>>>

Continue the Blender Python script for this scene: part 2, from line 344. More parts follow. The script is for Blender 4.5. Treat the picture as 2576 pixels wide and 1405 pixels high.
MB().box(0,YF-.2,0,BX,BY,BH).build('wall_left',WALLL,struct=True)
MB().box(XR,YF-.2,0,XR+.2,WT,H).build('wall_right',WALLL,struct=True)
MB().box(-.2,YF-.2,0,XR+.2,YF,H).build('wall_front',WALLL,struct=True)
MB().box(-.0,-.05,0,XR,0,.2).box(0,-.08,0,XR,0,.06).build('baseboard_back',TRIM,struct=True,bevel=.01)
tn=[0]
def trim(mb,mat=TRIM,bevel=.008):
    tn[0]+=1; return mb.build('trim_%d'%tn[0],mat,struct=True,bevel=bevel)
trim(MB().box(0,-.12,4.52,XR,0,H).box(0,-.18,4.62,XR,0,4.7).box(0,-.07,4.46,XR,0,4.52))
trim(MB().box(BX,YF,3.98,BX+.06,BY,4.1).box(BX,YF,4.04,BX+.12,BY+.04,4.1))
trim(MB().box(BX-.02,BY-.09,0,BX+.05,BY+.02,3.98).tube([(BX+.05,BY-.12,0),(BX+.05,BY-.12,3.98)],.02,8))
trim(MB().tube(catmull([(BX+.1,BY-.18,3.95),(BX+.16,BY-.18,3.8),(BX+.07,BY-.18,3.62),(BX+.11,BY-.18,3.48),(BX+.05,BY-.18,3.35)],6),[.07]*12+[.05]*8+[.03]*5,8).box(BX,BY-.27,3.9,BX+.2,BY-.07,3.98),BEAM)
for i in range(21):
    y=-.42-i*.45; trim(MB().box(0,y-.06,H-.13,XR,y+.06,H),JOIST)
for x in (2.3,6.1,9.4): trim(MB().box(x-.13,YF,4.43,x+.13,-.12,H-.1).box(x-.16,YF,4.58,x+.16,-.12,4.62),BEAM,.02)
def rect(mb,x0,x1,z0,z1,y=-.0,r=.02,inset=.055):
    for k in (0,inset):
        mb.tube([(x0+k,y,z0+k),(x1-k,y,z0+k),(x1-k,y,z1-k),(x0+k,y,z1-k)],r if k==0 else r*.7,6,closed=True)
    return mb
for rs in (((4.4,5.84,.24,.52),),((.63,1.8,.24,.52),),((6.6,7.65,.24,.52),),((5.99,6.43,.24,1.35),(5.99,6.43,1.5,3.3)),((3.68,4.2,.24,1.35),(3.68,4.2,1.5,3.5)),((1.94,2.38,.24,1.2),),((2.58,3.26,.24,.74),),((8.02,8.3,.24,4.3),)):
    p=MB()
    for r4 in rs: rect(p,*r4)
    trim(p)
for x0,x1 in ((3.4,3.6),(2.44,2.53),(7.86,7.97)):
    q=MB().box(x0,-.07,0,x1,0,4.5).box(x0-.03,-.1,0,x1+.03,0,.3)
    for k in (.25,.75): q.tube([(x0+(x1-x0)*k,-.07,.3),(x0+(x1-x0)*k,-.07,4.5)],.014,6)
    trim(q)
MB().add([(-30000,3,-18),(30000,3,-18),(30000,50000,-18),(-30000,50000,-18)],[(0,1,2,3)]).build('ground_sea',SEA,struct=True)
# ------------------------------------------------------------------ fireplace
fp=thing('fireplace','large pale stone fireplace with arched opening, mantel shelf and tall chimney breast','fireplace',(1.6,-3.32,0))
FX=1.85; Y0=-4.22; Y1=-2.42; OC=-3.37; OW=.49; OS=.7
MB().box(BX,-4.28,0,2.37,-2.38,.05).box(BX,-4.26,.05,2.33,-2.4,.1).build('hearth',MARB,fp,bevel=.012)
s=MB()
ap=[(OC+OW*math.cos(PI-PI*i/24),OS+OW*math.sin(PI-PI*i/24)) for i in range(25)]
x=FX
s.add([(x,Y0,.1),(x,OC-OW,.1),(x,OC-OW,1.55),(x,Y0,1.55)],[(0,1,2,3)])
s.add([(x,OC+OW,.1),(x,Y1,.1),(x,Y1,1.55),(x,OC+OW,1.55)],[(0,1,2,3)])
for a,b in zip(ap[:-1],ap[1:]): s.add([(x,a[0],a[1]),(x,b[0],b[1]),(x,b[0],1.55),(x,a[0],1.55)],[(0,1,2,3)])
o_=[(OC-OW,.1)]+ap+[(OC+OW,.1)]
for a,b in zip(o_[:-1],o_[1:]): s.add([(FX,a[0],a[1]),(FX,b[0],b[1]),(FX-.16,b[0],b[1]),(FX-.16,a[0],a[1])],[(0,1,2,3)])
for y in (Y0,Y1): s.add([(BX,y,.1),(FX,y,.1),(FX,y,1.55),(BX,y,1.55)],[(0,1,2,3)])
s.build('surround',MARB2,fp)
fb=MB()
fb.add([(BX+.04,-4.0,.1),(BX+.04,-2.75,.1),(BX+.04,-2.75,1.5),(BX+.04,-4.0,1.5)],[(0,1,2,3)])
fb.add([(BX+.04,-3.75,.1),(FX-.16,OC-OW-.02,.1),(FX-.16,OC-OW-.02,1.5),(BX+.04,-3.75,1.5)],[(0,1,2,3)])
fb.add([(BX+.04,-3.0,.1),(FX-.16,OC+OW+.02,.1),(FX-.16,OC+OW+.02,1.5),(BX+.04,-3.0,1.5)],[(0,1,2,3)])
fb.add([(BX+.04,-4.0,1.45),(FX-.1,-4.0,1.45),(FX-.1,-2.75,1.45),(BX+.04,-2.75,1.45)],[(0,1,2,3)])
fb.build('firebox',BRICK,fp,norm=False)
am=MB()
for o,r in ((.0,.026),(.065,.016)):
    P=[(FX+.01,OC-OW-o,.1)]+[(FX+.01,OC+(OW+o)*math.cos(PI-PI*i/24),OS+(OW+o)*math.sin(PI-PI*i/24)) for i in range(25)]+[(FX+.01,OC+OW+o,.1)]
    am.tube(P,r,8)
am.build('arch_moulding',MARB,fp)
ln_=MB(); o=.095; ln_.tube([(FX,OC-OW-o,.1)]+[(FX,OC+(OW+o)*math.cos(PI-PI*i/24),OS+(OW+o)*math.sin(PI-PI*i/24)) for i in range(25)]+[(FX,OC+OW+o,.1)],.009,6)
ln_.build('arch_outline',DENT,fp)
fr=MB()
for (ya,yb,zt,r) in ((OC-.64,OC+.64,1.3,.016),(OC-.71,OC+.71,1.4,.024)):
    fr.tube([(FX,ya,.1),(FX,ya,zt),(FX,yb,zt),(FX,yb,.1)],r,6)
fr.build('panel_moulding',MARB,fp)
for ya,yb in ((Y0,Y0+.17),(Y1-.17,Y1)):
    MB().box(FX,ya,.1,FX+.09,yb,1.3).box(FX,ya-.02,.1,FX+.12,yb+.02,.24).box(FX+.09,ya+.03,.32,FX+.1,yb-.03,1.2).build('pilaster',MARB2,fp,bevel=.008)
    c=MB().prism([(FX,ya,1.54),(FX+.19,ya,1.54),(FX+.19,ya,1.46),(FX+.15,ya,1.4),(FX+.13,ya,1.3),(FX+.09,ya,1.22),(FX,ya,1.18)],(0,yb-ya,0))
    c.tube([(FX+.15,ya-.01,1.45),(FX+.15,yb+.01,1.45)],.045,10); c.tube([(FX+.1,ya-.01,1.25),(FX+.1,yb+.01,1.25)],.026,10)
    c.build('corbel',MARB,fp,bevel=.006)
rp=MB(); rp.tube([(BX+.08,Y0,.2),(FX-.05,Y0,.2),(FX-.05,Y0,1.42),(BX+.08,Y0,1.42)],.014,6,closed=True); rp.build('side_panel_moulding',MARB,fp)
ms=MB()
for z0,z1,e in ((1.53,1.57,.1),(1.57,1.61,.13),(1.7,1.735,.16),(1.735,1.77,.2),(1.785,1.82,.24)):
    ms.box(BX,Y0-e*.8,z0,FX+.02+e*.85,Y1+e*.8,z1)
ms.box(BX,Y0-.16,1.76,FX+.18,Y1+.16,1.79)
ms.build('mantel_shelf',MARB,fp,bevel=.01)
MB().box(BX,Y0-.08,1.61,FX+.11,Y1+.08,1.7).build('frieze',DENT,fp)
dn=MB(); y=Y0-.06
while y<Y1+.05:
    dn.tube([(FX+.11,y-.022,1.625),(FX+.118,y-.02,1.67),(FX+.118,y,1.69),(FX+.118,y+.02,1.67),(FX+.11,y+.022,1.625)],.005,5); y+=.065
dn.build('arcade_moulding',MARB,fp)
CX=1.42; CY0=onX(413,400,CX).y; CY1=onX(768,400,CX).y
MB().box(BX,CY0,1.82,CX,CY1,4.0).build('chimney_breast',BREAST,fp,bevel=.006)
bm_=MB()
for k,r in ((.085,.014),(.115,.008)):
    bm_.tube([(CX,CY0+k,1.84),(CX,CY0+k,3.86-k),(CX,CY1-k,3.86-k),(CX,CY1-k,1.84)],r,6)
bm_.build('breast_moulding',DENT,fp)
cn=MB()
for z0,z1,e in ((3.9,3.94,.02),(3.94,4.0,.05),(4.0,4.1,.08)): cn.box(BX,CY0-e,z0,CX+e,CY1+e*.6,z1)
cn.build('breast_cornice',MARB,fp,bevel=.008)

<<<

# [Work to do]
Return a copy of every line that includes the word "WALLL".

# [Solution below]
MB().box(0,YF-.2,0,BX,BY,BH).build('wall_left',WALLL,struct=True)
MB().box(XR,YF-.2,0,XR+.2,WT,H).build('wall_right',WALLL,struct=True)
MB().box(-.2,YF-.2,0,XR+.2,YF,H).build('wall_front',WALLL,struct=True)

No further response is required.